> _Task to carry out_: Only one portion of the data is to be written out: from the line bearing "What Blender Python" through the line bearing "return (f(r),f(g),f(b),1.0)". Write it exactly as it appears.
— BEGIN Extracted records —
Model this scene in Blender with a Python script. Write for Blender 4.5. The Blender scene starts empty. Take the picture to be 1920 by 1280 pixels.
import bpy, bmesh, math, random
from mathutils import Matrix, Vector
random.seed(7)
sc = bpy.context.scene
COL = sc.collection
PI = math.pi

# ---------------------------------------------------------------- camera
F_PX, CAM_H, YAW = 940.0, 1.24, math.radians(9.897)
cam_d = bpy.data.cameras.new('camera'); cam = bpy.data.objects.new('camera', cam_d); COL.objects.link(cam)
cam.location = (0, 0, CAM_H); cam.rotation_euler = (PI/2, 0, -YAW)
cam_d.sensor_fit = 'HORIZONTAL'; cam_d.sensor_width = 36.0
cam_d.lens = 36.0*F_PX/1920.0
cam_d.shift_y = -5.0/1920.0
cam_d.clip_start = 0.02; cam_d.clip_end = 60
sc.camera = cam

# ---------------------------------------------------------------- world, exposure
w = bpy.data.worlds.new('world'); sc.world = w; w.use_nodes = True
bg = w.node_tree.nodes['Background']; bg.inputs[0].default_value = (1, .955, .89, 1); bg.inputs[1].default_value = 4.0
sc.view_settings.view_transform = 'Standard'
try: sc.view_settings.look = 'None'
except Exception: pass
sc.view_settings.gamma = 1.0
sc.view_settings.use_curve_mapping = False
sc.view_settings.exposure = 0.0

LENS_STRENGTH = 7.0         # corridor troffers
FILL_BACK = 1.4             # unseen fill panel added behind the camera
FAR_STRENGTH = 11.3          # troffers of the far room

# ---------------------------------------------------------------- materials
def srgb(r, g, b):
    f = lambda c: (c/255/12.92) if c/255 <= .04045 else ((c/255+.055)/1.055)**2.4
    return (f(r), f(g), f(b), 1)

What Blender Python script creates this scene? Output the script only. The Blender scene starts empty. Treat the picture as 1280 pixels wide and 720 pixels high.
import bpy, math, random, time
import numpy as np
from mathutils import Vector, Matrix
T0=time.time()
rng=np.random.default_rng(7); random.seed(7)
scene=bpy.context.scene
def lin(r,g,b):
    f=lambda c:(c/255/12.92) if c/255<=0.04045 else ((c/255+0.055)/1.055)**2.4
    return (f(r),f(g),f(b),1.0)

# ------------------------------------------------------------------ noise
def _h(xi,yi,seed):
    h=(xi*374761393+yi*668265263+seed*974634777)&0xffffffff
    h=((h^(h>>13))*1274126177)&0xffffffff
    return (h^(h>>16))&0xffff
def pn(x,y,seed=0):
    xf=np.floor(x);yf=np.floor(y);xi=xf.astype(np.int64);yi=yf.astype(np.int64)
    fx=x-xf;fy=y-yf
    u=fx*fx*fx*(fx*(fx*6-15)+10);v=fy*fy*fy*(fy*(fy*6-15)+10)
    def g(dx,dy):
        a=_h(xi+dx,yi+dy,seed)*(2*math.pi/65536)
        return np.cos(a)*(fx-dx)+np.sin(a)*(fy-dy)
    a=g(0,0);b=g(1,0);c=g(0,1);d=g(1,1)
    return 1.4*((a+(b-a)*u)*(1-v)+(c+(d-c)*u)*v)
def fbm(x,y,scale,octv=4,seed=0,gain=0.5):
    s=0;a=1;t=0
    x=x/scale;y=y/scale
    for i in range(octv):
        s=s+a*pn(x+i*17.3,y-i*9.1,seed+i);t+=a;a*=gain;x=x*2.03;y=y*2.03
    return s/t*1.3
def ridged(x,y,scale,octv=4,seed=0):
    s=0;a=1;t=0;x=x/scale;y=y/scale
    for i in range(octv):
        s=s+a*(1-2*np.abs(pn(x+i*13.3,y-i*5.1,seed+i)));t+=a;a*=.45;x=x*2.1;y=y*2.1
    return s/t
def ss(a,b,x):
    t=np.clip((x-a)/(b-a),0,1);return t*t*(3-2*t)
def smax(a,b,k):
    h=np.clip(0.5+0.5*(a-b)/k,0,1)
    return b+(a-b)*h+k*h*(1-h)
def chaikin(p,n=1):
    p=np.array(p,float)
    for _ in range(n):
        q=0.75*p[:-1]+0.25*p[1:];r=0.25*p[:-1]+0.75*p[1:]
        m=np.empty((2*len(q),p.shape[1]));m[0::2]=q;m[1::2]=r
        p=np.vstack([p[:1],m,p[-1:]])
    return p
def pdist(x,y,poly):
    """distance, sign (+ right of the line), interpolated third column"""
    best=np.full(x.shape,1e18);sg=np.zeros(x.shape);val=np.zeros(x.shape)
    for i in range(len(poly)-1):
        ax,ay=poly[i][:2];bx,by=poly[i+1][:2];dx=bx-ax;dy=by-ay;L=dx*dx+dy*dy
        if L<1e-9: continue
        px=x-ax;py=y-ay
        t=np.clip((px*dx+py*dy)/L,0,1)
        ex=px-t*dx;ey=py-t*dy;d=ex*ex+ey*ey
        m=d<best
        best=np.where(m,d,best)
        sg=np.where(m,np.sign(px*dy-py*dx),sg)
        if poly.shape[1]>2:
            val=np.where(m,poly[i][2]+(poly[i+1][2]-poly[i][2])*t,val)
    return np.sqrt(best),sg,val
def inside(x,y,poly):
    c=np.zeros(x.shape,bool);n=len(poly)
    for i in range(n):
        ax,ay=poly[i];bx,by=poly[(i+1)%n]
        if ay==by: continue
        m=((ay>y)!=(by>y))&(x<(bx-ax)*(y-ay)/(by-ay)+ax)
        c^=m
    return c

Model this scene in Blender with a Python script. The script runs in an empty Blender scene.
— END Extracted records —
> _Problem solution_:
What Blender Python script creates this scene? Output the script only. The Blender scene starts empty. Treat the picture as 1280 pixels wide and 720 pixels high.
import bpy, math, random, time
import numpy as np
from mathutils import Vector, Matrix
T0=time.time()
rng=np.random.default_rng(7); random.seed(7)
scene=bpy.context.scene
def lin(r,g,b):
    f=lambda c:(c/255/12.92) if c/255<=0.04045 else ((c/255+0.055)/1.055)**2.4
    return (f(r),f(g),f(b),1.0)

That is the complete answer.